Customers have become digitally oriented and their preferred channel is digital. Organisations that are circling the ice with their reactive approach to next best offer may find themselves at a significant disadvantage when engaging with customers across multiple channels, particularly if they fail to find creative ways to drive value through digital channels.

An organisation’s ability to create one positive customer experience is an anthesis of the true value of harnessing data intensive possibilities in this business ecosystem. Whether the customer is interacting on the social web or across traditional channels, technology like Informatica’s MDM and CEP can instantaneously suggest a tailored next best product or service. This data-centric capability not only improves the immediate customer experience, but the customer’s lifetime value, while boosting employee effectiveness and productivity. In addition, organisations who use data more broadly, mastered, to encompass the social graph and interest graph are enabling business agility.
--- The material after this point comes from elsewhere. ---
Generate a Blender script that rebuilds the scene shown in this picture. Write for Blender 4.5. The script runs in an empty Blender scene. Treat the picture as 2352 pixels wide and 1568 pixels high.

Mining historical transactions for patterns, trends, and predictors (“big data”) provides a strong indicator of future behaviour leading to appropriately tailored next best offers.

Another critical component of this approach is a feedback loop. Frontline staff at customer touchpoints provide feedback about how the customer responded to the technology-enabled “next best offer”. The offers taken up and those that weren’t through online channels can be evaluated in order to continue to improve “next best offer” possibilities, sharpening an organisation’s ability to better meet their customers’ needs.

The digital future of an organisation’s customer-centric strategy hinges on their ability to move away from the reactive business model of the past to an instant, intelligent business that better leverages its data to impact results. The first tangible outcome of this new proactive business model is to improve the customer experience and boost employee productivity by suggesting tailored next best offers. This empowers the frontline staff and customers to make smarter decisions faster across multiple channels.

The next best offers are event driven, reducing wasted effort in making offers to customers who are not ready to convert. An event can be as simple as a website activity or interacting with a frontline employee.

It is the real time suggestion of a tailored next best product or service that enables organisations to gain a more balanced, integrated approach to the customer experience. As an accelerator of their customer-centric strategy into the digital future, this advantage is a critical factor for organisations operating and competing in this new data intensive society.